DIRECTIONS FOR THIS TASK
Using the listing below, copy exactly the lines from the one containing "Recreate this scene" to the one containing "return m, nt, b", both lines included, and no others.

RECORDS FOR PROCESSING
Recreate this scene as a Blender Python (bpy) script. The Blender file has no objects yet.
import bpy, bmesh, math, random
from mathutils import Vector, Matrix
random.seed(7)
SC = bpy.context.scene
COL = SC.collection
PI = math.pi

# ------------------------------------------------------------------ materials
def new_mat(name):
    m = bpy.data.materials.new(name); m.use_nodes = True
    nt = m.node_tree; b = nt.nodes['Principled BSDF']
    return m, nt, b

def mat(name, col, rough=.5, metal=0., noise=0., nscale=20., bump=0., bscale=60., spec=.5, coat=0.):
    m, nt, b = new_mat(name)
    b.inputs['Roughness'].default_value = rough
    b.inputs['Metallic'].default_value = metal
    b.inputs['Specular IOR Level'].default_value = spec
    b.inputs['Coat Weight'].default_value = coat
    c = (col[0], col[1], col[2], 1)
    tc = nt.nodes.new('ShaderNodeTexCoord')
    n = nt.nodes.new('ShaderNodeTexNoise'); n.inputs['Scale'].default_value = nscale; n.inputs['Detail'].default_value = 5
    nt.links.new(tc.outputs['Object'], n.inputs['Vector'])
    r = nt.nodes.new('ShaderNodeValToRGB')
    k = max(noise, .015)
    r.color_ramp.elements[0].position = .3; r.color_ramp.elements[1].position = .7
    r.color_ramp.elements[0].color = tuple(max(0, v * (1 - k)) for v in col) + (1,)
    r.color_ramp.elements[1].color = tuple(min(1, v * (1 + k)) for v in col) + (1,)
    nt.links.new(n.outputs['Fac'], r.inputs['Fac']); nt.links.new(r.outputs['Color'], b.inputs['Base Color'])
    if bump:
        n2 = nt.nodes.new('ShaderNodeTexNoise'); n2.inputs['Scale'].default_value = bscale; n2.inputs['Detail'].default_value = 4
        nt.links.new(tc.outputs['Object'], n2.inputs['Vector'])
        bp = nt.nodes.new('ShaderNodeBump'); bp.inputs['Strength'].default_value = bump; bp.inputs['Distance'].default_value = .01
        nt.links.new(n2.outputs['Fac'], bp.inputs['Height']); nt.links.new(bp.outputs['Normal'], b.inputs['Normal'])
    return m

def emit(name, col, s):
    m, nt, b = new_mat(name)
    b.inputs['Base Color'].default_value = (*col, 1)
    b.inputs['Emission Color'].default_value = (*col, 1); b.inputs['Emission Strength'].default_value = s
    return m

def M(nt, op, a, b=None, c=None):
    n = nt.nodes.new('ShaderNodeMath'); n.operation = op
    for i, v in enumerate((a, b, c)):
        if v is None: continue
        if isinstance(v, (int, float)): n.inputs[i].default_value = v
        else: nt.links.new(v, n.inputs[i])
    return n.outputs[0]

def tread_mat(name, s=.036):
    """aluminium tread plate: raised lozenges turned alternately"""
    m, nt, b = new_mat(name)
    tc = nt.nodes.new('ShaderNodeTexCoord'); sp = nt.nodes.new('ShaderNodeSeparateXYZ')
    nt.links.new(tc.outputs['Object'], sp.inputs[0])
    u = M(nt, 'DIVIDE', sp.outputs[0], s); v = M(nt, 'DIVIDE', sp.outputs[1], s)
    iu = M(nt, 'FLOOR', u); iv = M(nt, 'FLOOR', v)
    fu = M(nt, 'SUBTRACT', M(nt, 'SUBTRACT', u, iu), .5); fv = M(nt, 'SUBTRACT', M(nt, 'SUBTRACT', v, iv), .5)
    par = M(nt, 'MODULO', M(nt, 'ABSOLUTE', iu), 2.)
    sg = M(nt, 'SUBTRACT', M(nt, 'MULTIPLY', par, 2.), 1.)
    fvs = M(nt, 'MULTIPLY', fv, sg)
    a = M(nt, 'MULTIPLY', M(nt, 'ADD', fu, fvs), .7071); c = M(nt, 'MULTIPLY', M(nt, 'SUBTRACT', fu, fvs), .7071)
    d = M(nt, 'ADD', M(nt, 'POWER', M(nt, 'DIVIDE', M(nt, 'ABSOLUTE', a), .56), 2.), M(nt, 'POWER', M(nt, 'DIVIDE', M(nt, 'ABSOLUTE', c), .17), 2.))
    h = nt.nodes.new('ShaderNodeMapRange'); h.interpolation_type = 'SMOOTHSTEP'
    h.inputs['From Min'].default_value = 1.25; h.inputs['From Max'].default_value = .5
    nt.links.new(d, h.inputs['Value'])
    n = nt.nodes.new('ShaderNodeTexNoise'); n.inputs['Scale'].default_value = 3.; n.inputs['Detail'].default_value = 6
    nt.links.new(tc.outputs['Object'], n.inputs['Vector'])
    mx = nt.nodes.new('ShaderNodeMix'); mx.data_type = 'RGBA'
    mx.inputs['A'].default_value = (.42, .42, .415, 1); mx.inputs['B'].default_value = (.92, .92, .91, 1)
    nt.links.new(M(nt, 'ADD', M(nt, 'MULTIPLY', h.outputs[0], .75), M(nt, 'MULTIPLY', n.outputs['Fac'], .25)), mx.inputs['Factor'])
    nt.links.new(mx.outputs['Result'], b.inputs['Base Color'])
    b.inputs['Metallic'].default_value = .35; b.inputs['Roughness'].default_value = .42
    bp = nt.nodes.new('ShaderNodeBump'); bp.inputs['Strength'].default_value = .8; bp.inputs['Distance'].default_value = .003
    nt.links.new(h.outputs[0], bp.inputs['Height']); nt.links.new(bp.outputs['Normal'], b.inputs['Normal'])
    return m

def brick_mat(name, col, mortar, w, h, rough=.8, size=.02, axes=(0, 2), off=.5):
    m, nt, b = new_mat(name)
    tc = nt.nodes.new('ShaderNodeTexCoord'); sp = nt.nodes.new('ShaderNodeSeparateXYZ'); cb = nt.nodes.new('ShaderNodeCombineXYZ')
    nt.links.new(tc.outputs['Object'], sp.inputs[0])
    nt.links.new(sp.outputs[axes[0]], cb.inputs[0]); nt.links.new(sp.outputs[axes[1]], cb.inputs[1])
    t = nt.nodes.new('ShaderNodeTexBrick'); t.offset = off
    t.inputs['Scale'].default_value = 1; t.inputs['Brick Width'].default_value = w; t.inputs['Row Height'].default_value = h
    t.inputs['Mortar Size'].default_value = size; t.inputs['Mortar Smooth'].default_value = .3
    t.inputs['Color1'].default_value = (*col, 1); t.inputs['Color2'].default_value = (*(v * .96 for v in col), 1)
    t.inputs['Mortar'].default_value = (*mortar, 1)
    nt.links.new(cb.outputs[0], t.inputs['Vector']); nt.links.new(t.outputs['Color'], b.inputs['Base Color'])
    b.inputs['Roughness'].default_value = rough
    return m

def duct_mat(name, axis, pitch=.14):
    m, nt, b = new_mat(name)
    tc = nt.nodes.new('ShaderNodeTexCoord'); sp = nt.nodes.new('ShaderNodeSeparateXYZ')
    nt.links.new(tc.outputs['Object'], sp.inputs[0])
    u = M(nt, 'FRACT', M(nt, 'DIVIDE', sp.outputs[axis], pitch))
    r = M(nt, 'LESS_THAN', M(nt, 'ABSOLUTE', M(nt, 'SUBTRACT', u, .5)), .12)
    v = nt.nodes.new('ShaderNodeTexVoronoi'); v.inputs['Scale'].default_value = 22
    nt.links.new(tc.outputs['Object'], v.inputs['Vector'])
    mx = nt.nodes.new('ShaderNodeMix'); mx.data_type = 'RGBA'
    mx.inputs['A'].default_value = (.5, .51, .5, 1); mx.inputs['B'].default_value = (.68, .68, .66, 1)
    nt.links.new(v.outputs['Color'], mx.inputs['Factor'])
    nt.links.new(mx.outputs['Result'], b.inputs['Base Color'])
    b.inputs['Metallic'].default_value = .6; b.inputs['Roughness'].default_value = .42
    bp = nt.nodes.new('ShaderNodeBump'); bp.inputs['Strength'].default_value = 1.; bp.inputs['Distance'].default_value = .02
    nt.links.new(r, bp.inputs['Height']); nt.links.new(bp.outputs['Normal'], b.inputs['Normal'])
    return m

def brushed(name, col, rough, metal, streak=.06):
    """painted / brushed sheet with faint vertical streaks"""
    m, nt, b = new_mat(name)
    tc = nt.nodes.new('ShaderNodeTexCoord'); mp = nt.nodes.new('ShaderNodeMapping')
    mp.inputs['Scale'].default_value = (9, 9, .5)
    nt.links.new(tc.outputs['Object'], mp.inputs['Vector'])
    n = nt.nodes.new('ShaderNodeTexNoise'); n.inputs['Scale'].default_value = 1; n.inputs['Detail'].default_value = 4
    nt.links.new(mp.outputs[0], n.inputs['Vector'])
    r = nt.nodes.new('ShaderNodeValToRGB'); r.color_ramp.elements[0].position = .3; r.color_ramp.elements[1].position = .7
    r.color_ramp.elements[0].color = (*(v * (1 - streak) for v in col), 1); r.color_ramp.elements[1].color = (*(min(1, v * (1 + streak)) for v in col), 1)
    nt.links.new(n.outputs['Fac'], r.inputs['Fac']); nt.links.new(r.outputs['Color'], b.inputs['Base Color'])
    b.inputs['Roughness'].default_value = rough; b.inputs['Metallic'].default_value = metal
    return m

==

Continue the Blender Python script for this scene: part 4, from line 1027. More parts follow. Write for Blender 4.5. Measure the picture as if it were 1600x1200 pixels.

--

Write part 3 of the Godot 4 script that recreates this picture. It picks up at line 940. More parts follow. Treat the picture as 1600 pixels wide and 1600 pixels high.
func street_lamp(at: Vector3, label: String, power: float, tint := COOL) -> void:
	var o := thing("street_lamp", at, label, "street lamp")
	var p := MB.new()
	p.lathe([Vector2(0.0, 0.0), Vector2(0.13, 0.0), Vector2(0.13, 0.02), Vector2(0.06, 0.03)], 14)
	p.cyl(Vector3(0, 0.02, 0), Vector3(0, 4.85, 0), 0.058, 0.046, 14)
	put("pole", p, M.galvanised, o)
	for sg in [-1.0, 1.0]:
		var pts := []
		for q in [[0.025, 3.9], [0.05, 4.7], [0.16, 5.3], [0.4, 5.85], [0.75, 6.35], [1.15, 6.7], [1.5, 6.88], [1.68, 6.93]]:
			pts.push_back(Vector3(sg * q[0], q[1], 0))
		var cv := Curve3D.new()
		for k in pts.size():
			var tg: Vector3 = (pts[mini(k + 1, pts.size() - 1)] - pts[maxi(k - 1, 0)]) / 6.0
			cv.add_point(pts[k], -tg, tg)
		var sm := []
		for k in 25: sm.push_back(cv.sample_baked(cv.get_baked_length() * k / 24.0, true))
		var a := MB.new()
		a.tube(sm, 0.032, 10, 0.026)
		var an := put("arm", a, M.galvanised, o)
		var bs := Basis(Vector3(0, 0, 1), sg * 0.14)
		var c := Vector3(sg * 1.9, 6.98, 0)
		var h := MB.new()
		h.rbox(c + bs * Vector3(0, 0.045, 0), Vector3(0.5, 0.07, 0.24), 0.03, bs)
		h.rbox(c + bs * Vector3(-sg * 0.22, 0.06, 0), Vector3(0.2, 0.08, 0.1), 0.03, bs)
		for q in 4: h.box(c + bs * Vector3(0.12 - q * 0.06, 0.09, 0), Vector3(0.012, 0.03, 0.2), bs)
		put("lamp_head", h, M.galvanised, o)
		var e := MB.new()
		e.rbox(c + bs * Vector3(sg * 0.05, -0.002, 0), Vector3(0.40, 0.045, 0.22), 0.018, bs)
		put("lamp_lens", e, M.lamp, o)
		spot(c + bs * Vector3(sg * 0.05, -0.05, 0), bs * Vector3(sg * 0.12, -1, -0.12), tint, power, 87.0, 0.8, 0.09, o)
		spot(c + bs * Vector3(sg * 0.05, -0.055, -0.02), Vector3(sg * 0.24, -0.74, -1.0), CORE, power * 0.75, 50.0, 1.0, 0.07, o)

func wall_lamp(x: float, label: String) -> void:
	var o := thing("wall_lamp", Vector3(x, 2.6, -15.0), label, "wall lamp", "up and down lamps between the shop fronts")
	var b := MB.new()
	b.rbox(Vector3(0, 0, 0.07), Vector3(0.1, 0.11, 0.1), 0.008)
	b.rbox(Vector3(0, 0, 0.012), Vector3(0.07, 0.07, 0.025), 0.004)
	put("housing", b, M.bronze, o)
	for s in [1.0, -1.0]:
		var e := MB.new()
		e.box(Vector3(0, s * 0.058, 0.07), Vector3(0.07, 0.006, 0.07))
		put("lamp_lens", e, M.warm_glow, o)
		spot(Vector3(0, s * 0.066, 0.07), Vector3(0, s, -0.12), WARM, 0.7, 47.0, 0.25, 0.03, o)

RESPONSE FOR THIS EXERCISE
Recreate this scene as a Blender Python (bpy) script. The Blender file has no objects yet.
import bpy, bmesh, math, random
from mathutils import Vector, Matrix
random.seed(7)
SC = bpy.context.scene
COL = SC.collection
PI = math.pi

# ------------------------------------------------------------------ materials
def new_mat(name):
    m = bpy.data.materials.new(name); m.use_nodes = True
    nt = m.node_tree; b = nt.nodes['Principled BSDF']
    return m, nt, b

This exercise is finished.